Nel serpente di bronzo che Mosè per ordine di Dio eleva sopra un’asta, per essere segno di guarigione per gli Ebrei che nel deserto, ribellatisi a Dio, per punizione, sono morsi da serpenti velenosi e solo guardandolo sarebbero stati risanati, è preannunziata l’elevazione da terra di Colui che ha detto: « Quando sarò elevato da terra attirerò tutti a me », cioè di Cristo crocifisso che, prendendo su di sé le nostre iniquità, ci avrebbe risanato dai morsi del peccato e del maligno.

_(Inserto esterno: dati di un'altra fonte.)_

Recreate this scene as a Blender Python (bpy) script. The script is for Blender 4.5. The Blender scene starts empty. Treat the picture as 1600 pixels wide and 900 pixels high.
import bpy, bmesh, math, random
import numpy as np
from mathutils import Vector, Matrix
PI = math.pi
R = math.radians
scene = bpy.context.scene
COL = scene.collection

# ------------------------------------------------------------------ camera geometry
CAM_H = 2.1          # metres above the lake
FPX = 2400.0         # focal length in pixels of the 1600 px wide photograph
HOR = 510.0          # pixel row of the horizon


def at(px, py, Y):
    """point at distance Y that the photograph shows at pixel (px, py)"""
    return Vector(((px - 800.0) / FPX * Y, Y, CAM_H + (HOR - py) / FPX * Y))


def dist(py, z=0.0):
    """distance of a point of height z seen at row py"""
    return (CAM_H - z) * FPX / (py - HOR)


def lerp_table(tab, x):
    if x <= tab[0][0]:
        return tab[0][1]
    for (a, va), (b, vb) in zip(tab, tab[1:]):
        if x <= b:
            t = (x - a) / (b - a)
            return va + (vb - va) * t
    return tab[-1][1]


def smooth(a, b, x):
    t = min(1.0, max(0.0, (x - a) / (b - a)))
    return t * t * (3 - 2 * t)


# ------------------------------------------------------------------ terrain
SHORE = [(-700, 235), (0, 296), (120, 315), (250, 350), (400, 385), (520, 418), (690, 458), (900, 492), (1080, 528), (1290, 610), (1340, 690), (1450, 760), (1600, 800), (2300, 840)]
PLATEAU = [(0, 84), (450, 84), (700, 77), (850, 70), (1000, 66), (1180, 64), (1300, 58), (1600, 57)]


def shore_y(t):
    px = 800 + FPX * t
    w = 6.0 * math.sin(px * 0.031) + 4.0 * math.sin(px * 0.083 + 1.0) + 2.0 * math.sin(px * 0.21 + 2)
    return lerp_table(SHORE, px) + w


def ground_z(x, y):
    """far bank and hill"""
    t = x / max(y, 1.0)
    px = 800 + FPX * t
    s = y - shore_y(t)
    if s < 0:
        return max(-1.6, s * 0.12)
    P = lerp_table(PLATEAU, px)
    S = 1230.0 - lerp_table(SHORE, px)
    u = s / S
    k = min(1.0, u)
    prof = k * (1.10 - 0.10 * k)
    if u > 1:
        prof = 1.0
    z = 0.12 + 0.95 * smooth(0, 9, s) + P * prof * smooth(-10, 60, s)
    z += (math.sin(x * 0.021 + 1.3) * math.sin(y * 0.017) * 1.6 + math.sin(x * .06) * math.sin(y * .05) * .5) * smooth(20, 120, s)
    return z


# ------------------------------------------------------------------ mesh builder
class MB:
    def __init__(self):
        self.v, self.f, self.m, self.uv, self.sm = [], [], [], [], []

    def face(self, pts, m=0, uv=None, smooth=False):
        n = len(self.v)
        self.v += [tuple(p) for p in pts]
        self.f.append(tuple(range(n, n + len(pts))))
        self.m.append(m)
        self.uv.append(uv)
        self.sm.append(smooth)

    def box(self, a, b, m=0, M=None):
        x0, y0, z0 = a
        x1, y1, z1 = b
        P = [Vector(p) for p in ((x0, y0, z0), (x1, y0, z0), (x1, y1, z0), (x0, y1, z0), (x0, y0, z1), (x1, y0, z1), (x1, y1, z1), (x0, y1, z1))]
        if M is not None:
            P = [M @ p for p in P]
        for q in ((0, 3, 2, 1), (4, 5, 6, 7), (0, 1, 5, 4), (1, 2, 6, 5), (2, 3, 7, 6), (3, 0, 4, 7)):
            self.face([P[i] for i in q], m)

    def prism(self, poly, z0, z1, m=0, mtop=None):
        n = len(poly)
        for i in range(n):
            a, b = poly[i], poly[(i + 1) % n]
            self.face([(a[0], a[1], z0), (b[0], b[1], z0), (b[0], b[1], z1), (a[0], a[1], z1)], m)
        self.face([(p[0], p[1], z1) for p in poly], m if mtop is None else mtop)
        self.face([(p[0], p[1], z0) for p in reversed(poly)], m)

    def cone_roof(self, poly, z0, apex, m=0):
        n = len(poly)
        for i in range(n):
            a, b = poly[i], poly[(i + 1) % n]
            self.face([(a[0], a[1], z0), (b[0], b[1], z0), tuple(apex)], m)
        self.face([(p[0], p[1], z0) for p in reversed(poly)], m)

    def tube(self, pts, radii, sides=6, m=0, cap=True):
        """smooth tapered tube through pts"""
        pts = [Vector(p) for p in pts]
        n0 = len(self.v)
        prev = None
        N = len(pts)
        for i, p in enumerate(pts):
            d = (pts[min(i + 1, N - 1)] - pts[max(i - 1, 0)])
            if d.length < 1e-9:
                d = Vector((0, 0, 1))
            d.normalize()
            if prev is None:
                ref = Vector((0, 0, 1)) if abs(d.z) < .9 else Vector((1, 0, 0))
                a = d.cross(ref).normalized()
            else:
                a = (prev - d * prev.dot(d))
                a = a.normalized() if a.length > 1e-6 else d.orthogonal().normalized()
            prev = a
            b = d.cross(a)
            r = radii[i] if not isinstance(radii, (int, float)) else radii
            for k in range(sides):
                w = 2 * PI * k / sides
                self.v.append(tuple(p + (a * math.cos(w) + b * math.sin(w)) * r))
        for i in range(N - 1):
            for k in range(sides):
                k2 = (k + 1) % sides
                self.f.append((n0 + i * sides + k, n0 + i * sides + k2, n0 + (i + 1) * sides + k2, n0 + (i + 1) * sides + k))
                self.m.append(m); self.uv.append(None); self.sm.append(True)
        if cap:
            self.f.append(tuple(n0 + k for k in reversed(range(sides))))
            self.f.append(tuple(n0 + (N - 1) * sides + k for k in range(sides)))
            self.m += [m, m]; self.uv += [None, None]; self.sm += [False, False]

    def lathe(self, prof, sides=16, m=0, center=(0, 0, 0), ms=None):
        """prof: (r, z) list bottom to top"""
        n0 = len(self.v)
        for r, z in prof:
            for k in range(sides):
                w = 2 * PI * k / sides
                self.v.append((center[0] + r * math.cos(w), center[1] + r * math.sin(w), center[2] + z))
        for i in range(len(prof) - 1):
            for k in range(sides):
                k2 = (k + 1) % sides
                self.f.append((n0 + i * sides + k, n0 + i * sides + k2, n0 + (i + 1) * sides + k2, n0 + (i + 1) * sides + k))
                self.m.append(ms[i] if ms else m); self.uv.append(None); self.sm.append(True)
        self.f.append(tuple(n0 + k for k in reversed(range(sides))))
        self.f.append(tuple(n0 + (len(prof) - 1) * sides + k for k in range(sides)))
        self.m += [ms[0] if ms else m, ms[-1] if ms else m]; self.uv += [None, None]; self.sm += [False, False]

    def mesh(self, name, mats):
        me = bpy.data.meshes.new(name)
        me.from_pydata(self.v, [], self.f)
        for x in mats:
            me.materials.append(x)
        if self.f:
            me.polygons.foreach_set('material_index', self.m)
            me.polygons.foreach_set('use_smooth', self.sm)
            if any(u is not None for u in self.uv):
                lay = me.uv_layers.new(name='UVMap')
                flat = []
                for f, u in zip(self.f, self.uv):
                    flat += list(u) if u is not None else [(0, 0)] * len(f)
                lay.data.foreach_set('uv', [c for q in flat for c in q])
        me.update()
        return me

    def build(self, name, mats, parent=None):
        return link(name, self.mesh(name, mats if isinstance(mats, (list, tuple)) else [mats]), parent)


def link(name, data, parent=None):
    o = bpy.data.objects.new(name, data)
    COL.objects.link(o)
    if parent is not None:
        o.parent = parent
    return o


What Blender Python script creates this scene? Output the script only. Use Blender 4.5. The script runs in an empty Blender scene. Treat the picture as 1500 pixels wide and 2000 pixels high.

Seconda Lettura: Fil 2,5-11.

San Paolo, in questa celebrazione della Esaltazione della Santa Croce, ci ricorda che  essa è per il seguace di Cristo, non motivo di vergogna o ignominia, ma di gloria, perché per mezzo di essa, Gesù Cristo, pur essendo di condizione divina, nel suo essere come Dio, si è abbassato, annientato e assumendo la condizione di servo, … si è umiliato facendosi obbediente fino alla morte e alla morte di croce. Ma dal Padre egli è stato esaltato e ha ricevuto un nome davanti al quale ogni ginocchio deve piegarsi e ogni lingua deve proclamare che « Gesù Cristo è il Signore », a gloria di Dio Padre.

Così il cristiano è esortato da Paolo ad  avere gli stessi sentimenti di Cristo per proseguire il suo spirito e il suo metodo, portando la croce insieme a lui, perché solo così si potrà giungere alla sua stessa gloria.

Vangelo: Gv 3,13-17.

Giovanni nel suo Vangelo fa risaltare fortemente il parallelo tra il serpente elevato da Mosè e Cristo, il Figlio dell’uomo innalzato sul legno della croce, da cui attira tutti a sé con il suo abbraccio misericordioso. Ma è necessario avere  fede in lui, Dio crocifisso, se si vuole avere la vita eterna. Solo credendo, dice Gesù a Nicodemo, che il Padre, nel suo grande amore per gli uomini, ha mandato il suo Figlio unigenito e, se si crede in lui, si può avere la vita eterna.

Il Figlio infatti è stato mandato dal Padre nel mondo perché questi sia salvato.